Según el Movimiento Nacional de Recicladores de República Dominicana, entre el 60% y el 70% de quienes trabajan en vertederos no cuentan con autorización migratoria. Por lo tanto, no pueden integrarse como “proveedores de servicios” en el nuevo sistema de gestión de residuos propuesto por la Ley 225-20. Son trabajadores informales, pero también ciudadanos invisibles, excluidos de todos los derechos.
A esto se suma un fenómeno aún más alarmante. Las autoridades dominicanas han repatriado a más de 180.000 haitianos en los últimos seis meses, en medio de una creciente ola de xenofobia y tensiones binacionales.
Ley 225-20 busca modernizar el país, hacer más limpia la economía del reciclaje. Pero si no se abordan las barreras estructurales (falta de documentación, discriminación, estatus migratorio), cerrar los vertederos no será una victoria ambiental, sino una condena social para miles de personas.

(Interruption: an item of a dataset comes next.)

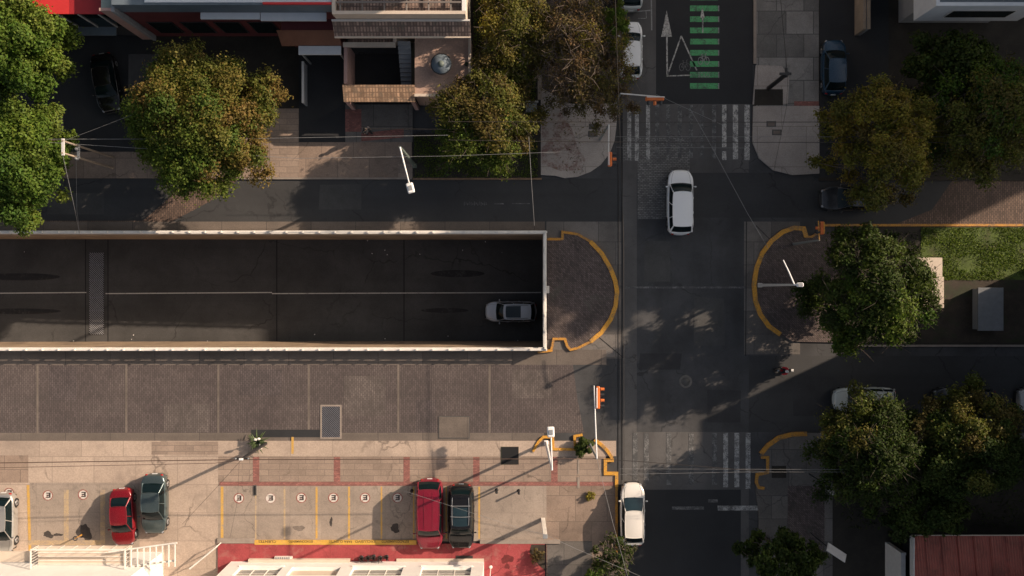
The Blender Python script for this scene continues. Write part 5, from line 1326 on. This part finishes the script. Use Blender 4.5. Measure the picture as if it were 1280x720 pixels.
# white block upper right
b3 = thing('white_block_building', 'white overhanging building corner above the dark trees', 'building', (29, 20, 0))
part('wall', 'grey_wall', b3, (26.8, 33, 18.4, 40, 0, 5)); part('upper_wall', 'blue_white', b3, (25.6, 32.2, 17.03, 17.25, 5, 8.0)); part('upper_wall', 'blue_white', b3, (25.6, 25.82, 17.26, 40, 5, 8.0)); part('upper_wall', 'blue_white', b3, (31.98, 32.2, 17.26, 40, 5, 8.0))
part('slab', 'grey_wall', b3, (25.82, 31.98, 17.25, 40, 5, 5.3)); part('roof', 'slate_wall', b3, (25.82, 31.98, 17.25, 40, 7.2, 7.4)); part('roof_block', 'white_wall', b3, (27.2, 31.9, 19.2, 40, 7.4, 9.2))
w_ = part('window', 'pale_metal', b3, (27, 31, 16.99, 17.02, 5.8, 7.2)); part('pane', 'glass', w_, (27.1, 30.9, 16.97, 16.985, 5.9, 7.1))
t = thing('gate_pillar_wall', 'short pale wall end at the top border beside the blue car driveway', 'wall', (24.1, 18.5, .1)); part('wall_panel', 'wall_conc', t, (23.75, 23.95, 17.5, 30, .1, 1.6)); part('wall_panel', 'grey_wall', t, (24.0, 24.15, 17.5, 30, .1, 1.7)); part('wall_coping', 'wall_conc', t, (23.97, 24.18, 17.48, 30, 1.7, 1.76))
# lower left white building with balcony and slatted pergola
b4 = thing('balcony_building', 'white building with ribbed balcony canopy and slatted pergola over the small red sedan', 'building', (-30, -18.5, 0))
part('wall', 'white_wall', b4, (-48, -24.2, -30, -18.3, .0, 6.2))
cz = 3.0
m = MB(); wbox(m, -31.3, -25.15, -18.29, -17.05, cz - .16, cz)
m.build('balcony_slab', M['cream_wall'], b4)
for i in range(5): part('slab_ridge', 'rail_white', b4, (-31.25, -25.2, -18.25 + i * .25, -18.20 + i * .25, cz + .002, cz + .05))
def rail(x0, y0, x1, y1, z0, z1, n, par, w=.035):
    tr = part('railing', 'rail_white', par, (min(x0, x1) - w, max(x0, x1) + w, min(y0, y1) - w, max(y0, y1) + w, z1 - .06, z1))
    for i in range(n + 1):
        x, y = x0 + (x1 - x0) * i / n, y0 + (y1 - y0) * i / n
        part('baluster', 'rail_white', tr, (x - .012, x + .012, y - .012, y + .012, z0, z1 - .061))
    return tr
rail(-31.25, -17.0, -25.2, -17.0, cz, 3.95, 7, b4, .05); rail(-31.28, -18.2, -31.28, -17.1, cz, 3.95, 6, b4)
rail(-25.15, -18.2, -25.15, -17.08, cz, 3.95, 4, b4, .05)
pg = MB(); 
for (a, b) in (((-26.5, -17.35), (-22.0, -16.75)), ((-25.1, -18.3), (-22.1, -17.9))): pg.path([(a[0], a[1], 3.3), (b[0], b[1], 3.3)], .07, 4)
pg.build('pergola_beam', M['rail_white'], b4)
for i in range(8):
    x = -25.0 + i * .41; part('pergola_slat', 'rail_white', b4, (x, x + .07, -18.28, -17.15 + i * .05, 3.38, 3.45))
part('low_canopy', 'cream_wall', b4, (-36, -31.6, -18.29, -17.6, 2.2, 2.35))
# white office facade behind the red terrace
b5 = thing('office_building', 'long white facade with grid windows behind the red terrace', 'building', (-10, -19, 0))
YF = -18.94; X0, X1 = -19.45, -1.94
wins = [(-18.45, -15.55, 1.35, 3.1), (-10.75, -7.35, 1.35, 3.1), (-6.1, -2.75, 1.35, 3.1)]
bx = [(X0, X1, YF - .3, YF, .0, 1.35), (X0, X1, YF - .3, YF, 3.1, 5.6)]
xs_ = [X0] + [v for w in wins for v in w[:2]] + [X1]
for a, b in zip(xs_[::2], xs_[1::2]):
    if a == -15.55: bx += [(a, -14.9, YF - .3, YF, 1.35, 3.1), (-11.6, b, YF - .3, YF, 1.35, 3.1)]
    else: bx += [(a, b, YF - .3, YF, 1.35, 3.1)]
bx += [(X0, X1, -32, YF - .31, 0, 5.5)]
part('wall', 'white_wall', b5, *bx)
part('recess_wall', 'cream_wall', b5, (-14.9, -11.6, YF - .305, YF - .25, 1.35, 3.1))
for a, b, z0, z1 in wins:
    w_ = part('window', 'rail_white', b5, (a, b, YF - .24, YF - .17, z0, z0 + .07), (a, b, YF - .24, YF - .17, z1 - .07, z1), *[(a + (b - a) * k / 3 - .03, a + (b - a) * k / 3 + .03, YF - .24, YF - .17, z0 + .071, z1 - .071) for k in range(4)], (a, b, YF - .23, YF - .18, (z0 + z1) / 2 - .025, (z0 + z1) / 2 + .025))
    part('pane', 'win_glass', w_, (a, b, YF - .22, YF - .205, z0, z1)); part('sill', 'white_wall', w_, (a - .1, b + .1, YF + .001, YF + .10, z0 - .12, z0 - .02))
part('entrance_step', 'cream_wall', b5, (-18.2, -11.2, YF + .003, YF + .22, 0, .42)); part('entrance_step', 'rail_white', b5, (-16.4, -15.2, YF + .23, YF + .38, 0, .36))
for i in range(7): part('vent_bar', 'grey_wall', b5, (-16.3 + i * .15, -16.24 + i * .15, YF + .24, YF + .37, .362, .40))
part('plinth', 'cream_wall', b5, (-8.0, X1, YF + .003, YF + .2, 0, .22))
part('roof', 'cream_wall', b5, (X0 - .1, X1 + .1, -32, YF + .1, 5.6, 5.7))
for i, (px, py) in enumerate(((453, 695.5), (461, 695.5), (468, 694), (476, 695.5), (484, 694.5))):
    x, y, _ = W(px, py)
    t = thing('potted_plant', 'dark leafless potted plant in the row in front of the white facade', 'potted plant', (x, y, .14), 0, 'potted plants in front of the white facade')
    MB().lathe((x, y, .14), [(.11, 0), (.15, .22), (.12, .23)], 10).build('pot', M['dark_metal'], t)
    m = MB(); r_ = random.Random(i)
    for k in range(22):
        a = r_.uniform(0, 6.28); l = r_.uniform(.15, .3); m.path([(x, y, .34), (x + math.cos(a) * l * .6, y + math.sin(a) * l * .6, .34 + r_.uniform(.2, .35)), (x + math.cos(a) * l, y + math.sin(a) * l, .34 + r_.uniform(.05, .4))], [.02, .02, .008], 4)
    m.build('foliage', plain('dry_plant%d' % i, C(.035, .022, .02), .8), t)
t = thing('door_mat', 'dark rectangular mat lying by the facade below the black car', 'mat', W(578, 696, .14)); MB().wbox(570, 694.5, 591, 698, .142, .16, .14).build('mat_pad', M['pav_dark'], t)
t = thing('terrace_pole', 'thin cream upright rod on the red terrace beside the facade corner', 'pole', (*W(613.5, 708)[:2], .14)); q = W(613.5, 708); MB().tube((q[0], q[1], .14), (q[0], q[1], 2.6), .03).build('rod', M['rail_white'], t); MB().lathe((q[0], q[1], .14), [(.12, 0), (.12, .04), (.03, .06)], 12).build('foot', M['rail_white'], t)
# rusty red roof lower right
b6 = thing('red_roof_building', 'building under a rusty red corrugated roof at the bottom corner', 'building', (33, -19, 0))
xa = W(1141, 690, 4)[0]; yt = W(1141, 671, 4)[1]
part('wall', 'dark_wall', b6, (xa + 1.1, 48, -34, yt - 1.4, 0, 3.7))
m = MB(); m.add([(xa, yt, 3.75), (50, yt, 3.75), (50, -18.75, 4.25), (xa, -18.75, 4.25), (xa, yt, 3.68), (50, yt, 3.68), (50, -18.75, 4.18), (xa, -18.75, 4.18)], [(3, 2, 1, 0), (4, 5, 6, 7), (0, 1, 5, 4), (3, 0, 4, 7)])
m.build('roof', M['red_roof'], b6)
m = MB()
for i in range(13): m.box((xa + .9 + i * 1.05, (yt - 18.75) / 2, 4.03), (.05, yt + 18.7, .05), 0, Matrix.Rotation(-math.atan2(.5, yt + 18.75), 3, 'X'))
m.build('roof_ribs', M['red_roof'], b6)
part('roof_edge', 'pale_metal', b6, (xa - .06, xa - .005, -18.75, yt, 3.7, 4.27)); part('eaves_flashing', 'cream_wall', b6, (xa, 50, yt + .005, yt + .05, 3.66, 3.78))
part('ridge_cap', 'orange_edge', b6, (xa + 1.2, 50, -18.95, -18.76, 4.2, 4.34)); part('skylight', 'white_wall', b6, (xa + 1.8, 48, -20.5, -18.96, 4.3, 4.36)); part('roof', 'maroon', b6, (xa, 50, -34, -18.96, 4.1, 4.2))
t = thing('white_gate_frame', 'pale upright gate frame beside the rusty roof', 'gate', (*W(1130, 700, 0)[:2], .1)); q0, q1 = W(1124, 691, 2.6), W(1139, 692, 2.6)
part('frame_post', 'pale_metal', t, (q0[0] + .12, q0[0] + .42, -22, q0[1], .1, 2.6)); part('frame_top', 'pale_metal', t, (q0[0] + .43, xa + .2, q0[1] - .16, q0[1], 2.5, 2.6))
# unseen blocks added outside the picture to keep the crossing in shade
def block(name, label, x0, x1, y0, y1, h, mat):
    t = thing(name, label, 'apartment block', ((x0 + x1) / 2, (y0 + y1) / 2, 0))
    part('wall', mat, t, (x0, x1, y0, y1, 0, h)); r_ = part('roof', 'slate_wall', t, (x0 + .25, x1 - .25, y0 + .25, y1 - .25, h, h + .06)); 
    part('parapet', mat, r_, (x0, x1, y0, y0 + .24, h, h + .9), (x0, x1, y1 - .24, y1, h, h + .9), (x0, x0 + .24, y0 + .241, y1 - .241, h, h + .9), (x1 - .24, x1, y0 + .241, y1 - .241, h, h + .9))
    k = 0
    z = 1.2
    while z < h - 1.8:
        n = int((y1 - y0) / 3.2)
        for i in range(n):
            if k >= 95: break
            y = y0 + (y1 - y0) * (i + .5) / n; part('window', 'win_glass', t, (x0 - .04, x0 - .005, y - .7, y + .7, z, z + 1.4)); k += 1
        z += 3
    return t
for b_args in BLOCKS: block(*b_args)
# ------------------------------------------------------------------ light, sky, camera
w = bpy.data.worlds.new('World'); SC.world = w; w.use_nodes = True
nt = w.node_tree; bg = nt.nodes['Background']
sky = nt.nodes.new('ShaderNodeTexSky'); sky.sky_type = 'NISHITA'; sky.sun_disc = False
sky.sun_elevation = R(SUN_EL); sky.sun_rotation = math.atan2(SUN_AZ[0], SUN_AZ[1]); sky.air_density = 1.0; sky.dust_density = 5.0; sky.ozone_density = 1.0
hs_ = nt.nodes.new('ShaderNodeHueSaturation'); hs_.inputs['Saturation'].default_value = .62; nt.links.new(sky.outputs[0], hs_.inputs['Color']); nt.links.new(hs_.outputs[0], bg.inputs[0]); bg.inputs[1].default_value = SKY
sun = bpy.data.lights.new('sun', 'SUN'); sun.energy = SUN_E; sun.angle = R(.53); sun.color = (1.0, .795, .61)
so = bpy.data.objects.new('sun', sun); COL.objects.link(so)
v = Vector((SUN_AZ[0] * math.cos(R(SUN_EL)), SUN_AZ[1] * math.cos(R(SUN_EL)), math.sin(R(SUN_EL))))
so.rotation_euler = v.to_track_quat('Z', 'Y').to_euler(); so.location = v * 80
cam = bpy.data.cameras.new('camera'); co = bpy.data.objects.new('camera', cam); COL.objects.link(co)
co.location = (0, 0, HC); co.rotation_euler = (0, 0, 0); cam.sensor_width = 36; cam.lens = 36 * FP / 1280; cam.clip_end = 2000; cam.clip_start = .5
SC.camera = co
SC.render.engine = 'CYCLES'; SC.cycles.max_bounces = 5; SC.cycles.diffuse_bounces = 3; SC.cycles.glossy_bounces = 3; SC.cycles.transparent_max_bounces = 4
SC.cycles.use_denoising = True
vs = SC.view_settings; vs.view_transform = 'Standard'; vs.look = 'None'; vs.exposure = EXPO; vs.gamma = 1.0; vs.use_curve_mapping = False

Nairobi gana cuatro euros al día. Como él mismo admite:
“No quiero que mi hijo tenga que trabajar aquí. Quiero que estudie y decida qué quiere hacer. Pero ahora… sin documentos no hay otra opción”.
Kiko canta, escribe canciones, inventa escenarios:
“Tal vez llegue el día en que me haga famoso. Nadie sabe si todavía estaré aquí. Hoy sí, mañana tal vez. Pero quién sabe qué puede pasar”.
Cerrar un vertedero sin abrir alternativas reales no es un progreso. Es también un desperdicio de quienes viven entre desechos, pero – cada día – luchan por su dignidad. Como Kiko. Como Nairobi.